Write the listing out again, all of it, word for word.
__________
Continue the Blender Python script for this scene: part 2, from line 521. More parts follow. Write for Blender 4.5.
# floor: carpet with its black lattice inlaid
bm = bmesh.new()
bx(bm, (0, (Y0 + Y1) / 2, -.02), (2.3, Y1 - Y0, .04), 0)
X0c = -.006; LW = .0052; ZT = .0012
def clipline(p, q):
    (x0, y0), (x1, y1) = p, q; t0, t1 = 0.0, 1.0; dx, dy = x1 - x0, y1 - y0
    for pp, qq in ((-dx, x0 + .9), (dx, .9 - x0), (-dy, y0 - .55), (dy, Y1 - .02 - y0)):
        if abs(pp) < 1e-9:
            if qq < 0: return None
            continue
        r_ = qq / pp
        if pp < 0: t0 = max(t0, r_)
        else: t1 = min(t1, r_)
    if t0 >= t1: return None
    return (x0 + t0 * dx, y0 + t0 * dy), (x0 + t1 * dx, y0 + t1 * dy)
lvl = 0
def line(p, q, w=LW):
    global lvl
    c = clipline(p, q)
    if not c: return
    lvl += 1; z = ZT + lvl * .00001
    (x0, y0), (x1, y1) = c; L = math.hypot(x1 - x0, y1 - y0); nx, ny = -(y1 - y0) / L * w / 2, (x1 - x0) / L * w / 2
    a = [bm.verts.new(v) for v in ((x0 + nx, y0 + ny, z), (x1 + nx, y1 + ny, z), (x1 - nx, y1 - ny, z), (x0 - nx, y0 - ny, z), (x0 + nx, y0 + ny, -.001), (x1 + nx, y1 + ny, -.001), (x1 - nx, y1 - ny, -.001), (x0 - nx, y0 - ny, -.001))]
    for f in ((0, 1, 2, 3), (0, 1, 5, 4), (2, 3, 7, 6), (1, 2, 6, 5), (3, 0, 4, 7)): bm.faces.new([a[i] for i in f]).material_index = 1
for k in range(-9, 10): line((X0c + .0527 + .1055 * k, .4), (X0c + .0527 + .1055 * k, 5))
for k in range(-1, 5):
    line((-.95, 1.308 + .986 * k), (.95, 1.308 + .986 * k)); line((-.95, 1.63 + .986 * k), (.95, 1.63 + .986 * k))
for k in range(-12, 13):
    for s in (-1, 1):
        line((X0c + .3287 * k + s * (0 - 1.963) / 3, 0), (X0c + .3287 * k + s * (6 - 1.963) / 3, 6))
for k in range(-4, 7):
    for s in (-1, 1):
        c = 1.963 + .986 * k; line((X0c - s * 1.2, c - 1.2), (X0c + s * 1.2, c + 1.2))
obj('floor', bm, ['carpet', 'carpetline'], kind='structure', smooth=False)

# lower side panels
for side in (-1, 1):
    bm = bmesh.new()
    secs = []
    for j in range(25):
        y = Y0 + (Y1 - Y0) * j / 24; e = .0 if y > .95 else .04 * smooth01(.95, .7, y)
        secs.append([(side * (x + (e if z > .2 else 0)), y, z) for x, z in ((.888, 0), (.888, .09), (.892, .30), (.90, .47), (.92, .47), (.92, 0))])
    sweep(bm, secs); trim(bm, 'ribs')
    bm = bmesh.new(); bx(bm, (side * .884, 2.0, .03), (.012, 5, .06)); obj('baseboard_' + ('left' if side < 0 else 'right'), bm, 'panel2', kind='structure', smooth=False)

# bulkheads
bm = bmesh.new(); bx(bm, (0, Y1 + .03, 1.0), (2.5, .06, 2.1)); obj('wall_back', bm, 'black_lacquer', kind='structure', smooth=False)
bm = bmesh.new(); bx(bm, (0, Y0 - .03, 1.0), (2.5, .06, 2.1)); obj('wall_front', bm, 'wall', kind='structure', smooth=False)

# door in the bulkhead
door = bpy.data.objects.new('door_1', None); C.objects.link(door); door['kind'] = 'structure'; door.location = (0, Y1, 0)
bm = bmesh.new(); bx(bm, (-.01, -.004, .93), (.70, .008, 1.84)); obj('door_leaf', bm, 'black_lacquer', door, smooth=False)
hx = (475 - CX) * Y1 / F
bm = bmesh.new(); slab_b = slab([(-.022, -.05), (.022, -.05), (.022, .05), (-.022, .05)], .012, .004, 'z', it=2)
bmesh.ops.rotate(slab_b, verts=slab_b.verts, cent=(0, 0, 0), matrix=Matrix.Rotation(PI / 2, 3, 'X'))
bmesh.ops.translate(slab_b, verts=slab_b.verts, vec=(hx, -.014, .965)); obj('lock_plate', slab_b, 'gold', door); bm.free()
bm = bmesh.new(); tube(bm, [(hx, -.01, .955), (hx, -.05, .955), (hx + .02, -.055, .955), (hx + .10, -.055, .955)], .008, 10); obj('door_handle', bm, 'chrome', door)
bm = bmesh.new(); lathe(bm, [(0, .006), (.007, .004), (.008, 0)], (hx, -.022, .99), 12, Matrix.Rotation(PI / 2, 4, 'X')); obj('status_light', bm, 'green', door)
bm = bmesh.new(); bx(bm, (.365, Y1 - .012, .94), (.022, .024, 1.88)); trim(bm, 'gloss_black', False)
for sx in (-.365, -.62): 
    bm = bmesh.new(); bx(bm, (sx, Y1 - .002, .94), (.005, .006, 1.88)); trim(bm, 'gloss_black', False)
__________
== Written response ==
Continue the Blender Python script for this scene: part 2, from line 521. More parts follow. Write for Blender 4.5.
# floor: carpet with its black lattice inlaid
bm = bmesh.new()
bx(bm, (0, (Y0 + Y1) / 2, -.02), (2.3, Y1 - Y0, .04), 0)
X0c = -.006; LW = .0052; ZT = .0012
def clipline(p, q):
    (x0, y0), (x1, y1) = p, q; t0, t1 = 0.0, 1.0; dx, dy = x1 - x0, y1 - y0
    for pp, qq in ((-dx, x0 + .9), (dx, .9 - x0), (-dy, y0 - .55), (dy, Y1 - .02 - y0)):
        if abs(pp) < 1e-9:
            if qq < 0: return None
            continue
        r_ = qq / pp
        if pp < 0: t0 = max(t0, r_)
        else: t1 = min(t1, r_)
    if t0 >= t1: return None
    return (x0 + t0 * dx, y0 + t0 * dy), (x0 + t1 * dx, y0 + t1 * dy)
lvl = 0
def line(p, q, w=LW):
    global lvl
    c = clipline(p, q)
    if not c: return
    lvl += 1; z = ZT + lvl * .00001
    (x0, y0), (x1, y1) = c; L = math.hypot(x1 - x0, y1 - y0); nx, ny = -(y1 - y0) / L * w / 2, (x1 - x0) / L * w / 2
    a = [bm.verts.new(v) for v in ((x0 + nx, y0 + ny, z), (x1 + nx, y1 + ny, z), (x1 - nx, y1 - ny, z), (x0 - nx, y0 - ny, z), (x0 + nx, y0 + ny, -.001), (x1 + nx, y1 + ny, -.001), (x1 - nx, y1 - ny, -.001), (x0 - nx, y0 - ny, -.001))]
    for f in ((0, 1, 2, 3), (0, 1, 5, 4), (2, 3, 7, 6), (1, 2, 6, 5), (3, 0, 4, 7)): bm.faces.new([a[i] for i in f]).material_index = 1
for k in range(-9, 10): line((X0c + .0527 + .1055 * k, .4), (X0c + .0527 + .1055 * k, 5))
for k in range(-1, 5):
    line((-.95, 1.308 + .986 * k), (.95, 1.308 + .986 * k)); line((-.95, 1.63 + .986 * k), (.95, 1.63 + .986 * k))
for k in range(-12, 13):
    for s in (-1, 1):
        line((X0c + .3287 * k + s * (0 - 1.963) / 3, 0), (X0c + .3287 * k + s * (6 - 1.963) / 3, 6))
for k in range(-4, 7):
    for s in (-1, 1):
        c = 1.963 + .986 * k; line((X0c - s * 1.2, c - 1.2), (X0c + s * 1.2, c + 1.2))
obj('floor', bm, ['carpet', 'carpetline'], kind='structure', smooth=False)

# lower side panels
for side in (-1, 1):
    bm = bmesh.new()
    secs = []
    for j in range(25):
        y = Y0 + (Y1 - Y0) * j / 24; e = .0 if y > .95 else .04 * smooth01(.95, .7, y)
        secs.append([(side * (x + (e if z > .2 else 0)), y, z) for x, z in ((.888, 0), (.888, .09), (.892, .30), (.90, .47), (.92, .47), (.92, 0))])
    sweep(bm, secs); trim(bm, 'ribs')
    bm = bmesh.new(); bx(bm, (side * .884, 2.0, .03), (.012, 5, .06)); obj('baseboard_' + ('left' if side < 0 else 'right'), bm, 'panel2', kind='structure', smooth=False)

# bulkheads
bm = bmesh.new(); bx(bm, (0, Y1 + .03, 1.0), (2.5, .06, 2.1)); obj('wall_back', bm, 'black_lacquer', kind='structure', smooth=False)
bm = bmesh.new(); bx(bm, (0, Y0 - .03, 1.0), (2.5, .06, 2.1)); obj('wall_front', bm, 'wall', kind='structure', smooth=False)

# door in the bulkhead
door = bpy.data.objects.new('door_1', None); C.objects.link(door); door['kind'] = 'structure'; door.location = (0, Y1, 0)
bm = bmesh.new(); bx(bm, (-.01, -.004, .93), (.70, .008, 1.84)); obj('door_leaf', bm, 'black_lacquer', door, smooth=False)
hx = (475 - CX) * Y1 / F
bm = bmesh.new(); slab_b = slab([(-.022, -.05), (.022, -.05), (.022, .05), (-.022, .05)], .012, .004, 'z', it=2)
bmesh.ops.rotate(slab_b, verts=slab_b.verts, cent=(0, 0, 0), matrix=Matrix.Rotation(PI / 2, 3, 'X'))
bmesh.ops.translate(slab_b, verts=slab_b.verts, vec=(hx, -.014, .965)); obj('lock_plate', slab_b, 'gold', door); bm.free()
bm = bmesh.new(); tube(bm, [(hx, -.01, .955), (hx, -.05, .955), (hx + .02, -.055, .955), (hx + .10, -.055, .955)], .008, 10); obj('door_handle', bm, 'chrome', door)
bm = bmesh.new(); lathe(bm, [(0, .006), (.007, .004), (.008, 0)], (hx, -.022, .99), 12, Matrix.Rotation(PI / 2, 4, 'X')); obj('status_light', bm, 'green', door)
bm = bmesh.new(); bx(bm, (.365, Y1 - .012, .94), (.022, .024, 1.88)); trim(bm, 'gloss_black', False)
for sx in (-.365, -.62): 
    bm = bmesh.new(); bx(bm, (sx, Y1 - .002, .94), (.005, .006, 1.88)); trim(bm, 'gloss_black', False)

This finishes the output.